Highlights & Insights

  • Complementary combination of B-splines and trigonometric functions: B-splines provide locally precise fitting while trigonometric functions provide global stability; the combination perfectly balances noise robustness and motion accuracy in self-supervised settings. This local–global combination paradigm is transferable to other time-series fitting tasks.
  • The wisdom of simplified segmentation: Pursuing coarse binary classification rather than fine-grained segmentation proves more robust under noisy pseudo-label environments — a "less is more" design philosophy.
  • LiDAR timestamps as visibility priors: Existing information (LiDAR acquisition timestamps) is cleverly leveraged as an anchor for object appearance timing, avoiding the instability of learning temporal positions from scratch.

Limitations & Future Work

  • Performance under extremely sparse viewpoints remains limited, as self-supervised motion fitting is insufficiently constrained without adequate observations.
  • Non-rigid moving objects such as pedestrians are not specifically modeled.
  • Binary scene decomposition may be insufficiently fine-grained for complex interaction scenarios.
  • vs. PVG: PVG models motion with trigonometric functions alone, lacking local fitting capacity; AD-GS complements local detail via B-splines.
  • vs.

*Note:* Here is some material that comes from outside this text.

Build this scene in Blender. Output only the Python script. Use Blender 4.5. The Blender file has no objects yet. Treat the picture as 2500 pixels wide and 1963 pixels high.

EmerNeRF: EmerNeRF uses detector feature supervision for decomposition; AD-GS achieves superior results with simpler binary classification segmentation.
  • vs. 4DGF: 4DGF relies on manual 3D annotations; AD-GS approaches its performance without any such labels.

Rating

  • Novelty: ⭐⭐⭐⭐ The B-spline + trigonometric function motion modeling scheme is novel and effective.
  • Experimental Thoroughness: ⭐⭐⭐⭐⭐ Three datasets, comprehensive comparisons against both annotated and annotation-free methods, and detailed ablations.
  • Writing Quality: ⭐⭐⭐⭐ Method description is clear with complete formulations.
  • Value: ⭐⭐⭐⭐⭐ Self-supervised performance approaching annotation-dependent methods carries significant implications for reducing the cost of autonomous driving simulation.